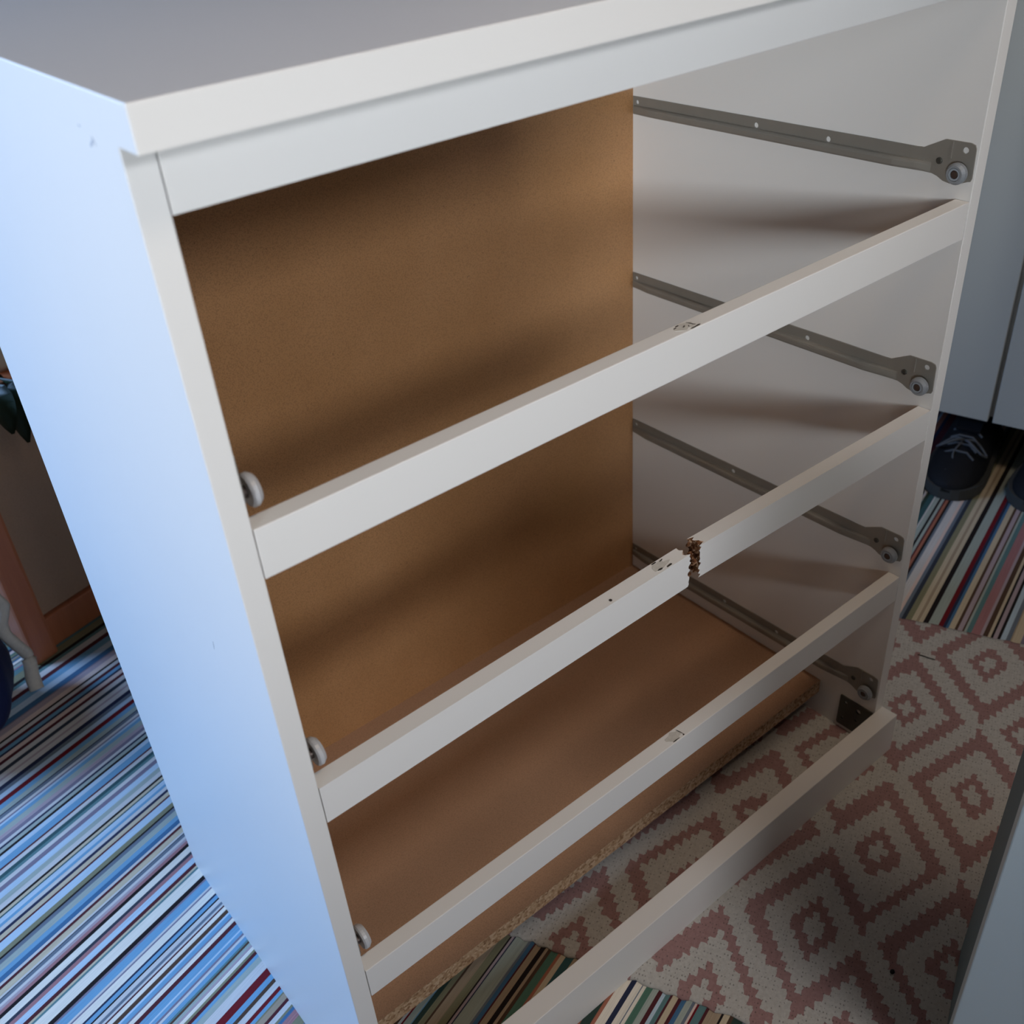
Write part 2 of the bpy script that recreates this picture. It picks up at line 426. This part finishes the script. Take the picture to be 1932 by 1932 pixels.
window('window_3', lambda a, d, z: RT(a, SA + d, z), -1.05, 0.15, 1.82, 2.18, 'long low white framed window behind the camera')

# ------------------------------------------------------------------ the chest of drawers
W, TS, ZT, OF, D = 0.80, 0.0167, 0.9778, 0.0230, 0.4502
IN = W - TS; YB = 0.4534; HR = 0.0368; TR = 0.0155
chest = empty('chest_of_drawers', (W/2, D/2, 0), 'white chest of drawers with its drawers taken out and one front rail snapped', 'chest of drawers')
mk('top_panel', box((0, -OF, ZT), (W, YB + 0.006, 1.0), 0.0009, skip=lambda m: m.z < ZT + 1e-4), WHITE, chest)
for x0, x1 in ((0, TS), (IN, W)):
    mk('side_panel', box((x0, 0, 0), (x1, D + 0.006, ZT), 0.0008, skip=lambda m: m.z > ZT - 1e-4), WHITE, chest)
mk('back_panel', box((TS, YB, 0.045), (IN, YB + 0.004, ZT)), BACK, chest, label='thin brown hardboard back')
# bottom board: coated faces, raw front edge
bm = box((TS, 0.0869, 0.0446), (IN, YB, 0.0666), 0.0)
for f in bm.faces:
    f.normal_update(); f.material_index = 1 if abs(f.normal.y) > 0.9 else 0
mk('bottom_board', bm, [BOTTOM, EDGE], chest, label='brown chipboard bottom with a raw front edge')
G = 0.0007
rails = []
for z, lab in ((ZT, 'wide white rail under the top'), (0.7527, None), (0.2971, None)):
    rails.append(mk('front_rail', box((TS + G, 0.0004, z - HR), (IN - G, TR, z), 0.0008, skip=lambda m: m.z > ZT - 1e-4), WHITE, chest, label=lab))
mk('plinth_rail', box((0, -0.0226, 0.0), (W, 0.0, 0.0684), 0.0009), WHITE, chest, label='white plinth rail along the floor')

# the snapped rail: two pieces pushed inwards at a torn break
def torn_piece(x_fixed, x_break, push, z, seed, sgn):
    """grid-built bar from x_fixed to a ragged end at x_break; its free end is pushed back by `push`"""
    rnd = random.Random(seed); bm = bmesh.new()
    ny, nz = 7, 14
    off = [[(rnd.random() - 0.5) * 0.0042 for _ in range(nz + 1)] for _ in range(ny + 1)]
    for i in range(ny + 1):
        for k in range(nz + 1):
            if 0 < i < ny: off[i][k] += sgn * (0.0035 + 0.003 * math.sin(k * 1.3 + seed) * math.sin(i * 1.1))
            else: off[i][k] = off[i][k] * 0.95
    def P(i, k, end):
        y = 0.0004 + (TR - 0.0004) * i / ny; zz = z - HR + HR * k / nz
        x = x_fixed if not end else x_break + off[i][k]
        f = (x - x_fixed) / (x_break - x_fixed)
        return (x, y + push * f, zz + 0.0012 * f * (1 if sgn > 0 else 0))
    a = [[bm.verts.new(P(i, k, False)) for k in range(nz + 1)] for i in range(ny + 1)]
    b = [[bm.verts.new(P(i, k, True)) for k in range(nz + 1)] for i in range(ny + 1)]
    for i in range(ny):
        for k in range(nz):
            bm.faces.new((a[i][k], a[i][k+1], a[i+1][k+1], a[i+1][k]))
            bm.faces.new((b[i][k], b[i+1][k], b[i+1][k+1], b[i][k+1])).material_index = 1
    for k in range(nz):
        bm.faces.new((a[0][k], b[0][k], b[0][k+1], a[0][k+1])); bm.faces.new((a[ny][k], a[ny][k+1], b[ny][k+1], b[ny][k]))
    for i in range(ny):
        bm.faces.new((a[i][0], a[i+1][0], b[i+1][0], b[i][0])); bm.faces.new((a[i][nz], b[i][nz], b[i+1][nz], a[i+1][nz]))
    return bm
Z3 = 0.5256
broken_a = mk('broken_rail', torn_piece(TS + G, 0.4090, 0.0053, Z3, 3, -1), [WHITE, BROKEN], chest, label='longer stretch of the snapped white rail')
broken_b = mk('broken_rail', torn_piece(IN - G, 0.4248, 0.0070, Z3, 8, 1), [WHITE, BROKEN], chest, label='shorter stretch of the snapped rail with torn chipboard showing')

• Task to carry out
All of the lines above should be retyped precisely, apart from the pictures.

• In response
Write part 2 of the bpy script that recreates this picture. It picks up at line 426. This part finishes the script. Take the picture to be 1932 by 1932 pixels.
window('window_3', lambda a, d, z: RT(a, SA + d, z), -1.05, 0.15, 1.82, 2.18, 'long low white framed window behind the camera')

# ------------------------------------------------------------------ the chest of drawers
W, TS, ZT, OF, D = 0.80, 0.0167, 0.9778, 0.0230, 0.4502
IN = W - TS; YB = 0.4534; HR = 0.0368; TR = 0.0155
chest = empty('chest_of_drawers', (W/2, D/2, 0), 'white chest of drawers with its drawers taken out and one front rail snapped', 'chest of drawers')
mk('top_panel', box((0, -OF, ZT), (W, YB + 0.006, 1.0), 0.0009, skip=lambda m: m.z < ZT + 1e-4), WHITE, chest)
for x0, x1 in ((0, TS), (IN, W)):
    mk('side_panel', box((x0, 0, 0), (x1, D + 0.006, ZT), 0.0008, skip=lambda m: m.z > ZT - 1e-4), WHITE, chest)
mk('back_panel', box((TS, YB, 0.045), (IN, YB + 0.004, ZT)), BACK, chest, label='thin brown hardboard back')
# bottom board: coated faces, raw front edge
bm = box((TS, 0.0869, 0.0446), (IN, YB, 0.0666), 0.0)
for f in bm.faces:
    f.normal_update(); f.material_index = 1 if abs(f.normal.y) > 0.9 else 0
mk('bottom_board', bm, [BOTTOM, EDGE], chest, label='brown chipboard bottom with a raw front edge')
G = 0.0007
rails = []
for z, lab in ((ZT, 'wide white rail under the top'), (0.7527, None), (0.2971, None)):
    rails.append(mk('front_rail', box((TS + G, 0.0004, z - HR), (IN - G, TR, z), 0.0008, skip=lambda m: m.z > ZT - 1e-4), WHITE, chest, label=lab))
mk('plinth_rail', box((0, -0.0226, 0.0), (W, 0.0, 0.0684), 0.0009), WHITE, chest, label='white plinth rail along the floor')

# the snapped rail: two pieces pushed inwards at a torn break
def torn_piece(x_fixed, x_break, push, z, seed, sgn):
    """grid-built bar from x_fixed to a ragged end at x_break; its free end is pushed back by `push`"""
    rnd = random.Random(seed); bm = bmesh.new()
    ny, nz = 7, 14
    off = [[(rnd.random() - 0.5) * 0.0042 for _ in range(nz + 1)] for _ in range(ny + 1)]
    for i in range(ny + 1):
        for k in range(nz + 1):
            if 0 < i < ny: off[i][k] += sgn * (0.0035 + 0.003 * math.sin(k * 1.3 + seed) * math.sin(i * 1.1))
            else: off[i][k] = off[i][k] * 0.95
    def P(i, k, end):
        y = 0.0004 + (TR - 0.0004) * i / ny; zz = z - HR + HR * k / nz
        x = x_fixed if not end else x_break + off[i][k]
        f = (x - x_fixed) / (x_break - x_fixed)
        return (x, y + push * f, zz + 0.0012 * f * (1 if sgn > 0 else 0))
    a = [[bm.verts.new(P(i, k, False)) for k in range(nz + 1)] for i in range(ny + 1)]
    b = [[bm.verts.new(P(i, k, True)) for k in range(nz + 1)] for i in range(ny + 1)]
    for i in range(ny):
        for k in range(nz):
            bm.faces.new((a[i][k], a[i][k+1], a[i+1][k+1], a[i+1][k]))
            bm.faces.new((b[i][k], b[i+1][k], b[i+1][k+1], b[i][k+1])).material_index = 1
    for k in range(nz):
        bm.faces.new((a[0][k], b[0][k], b[0][k+1], a[0][k+1])); bm.faces.new((a[ny][k], a[ny][k+1], b[ny][k+1], b[ny][k]))
    for i in range(ny):
        bm.faces.new((a[i][0], a[i+1][0], b[i+1][0], b[i][0])); bm.faces.new((a[i][nz], b[i][nz], b[i+1][nz], a[i+1][nz]))
    return bm
Z3 = 0.5256
broken_a = mk('broken_rail', torn_piece(TS + G, 0.4090, 0.0053, Z3, 3, -1), [WHITE, BROKEN], chest, label='longer stretch of the snapped white rail')
broken_b = mk('broken_rail', torn_piece(IN - G, 0.4248, 0.0070, Z3, 8, 1), [WHITE, BROKEN], chest, label='shorter stretch of the snapped rail with torn chipboard showing')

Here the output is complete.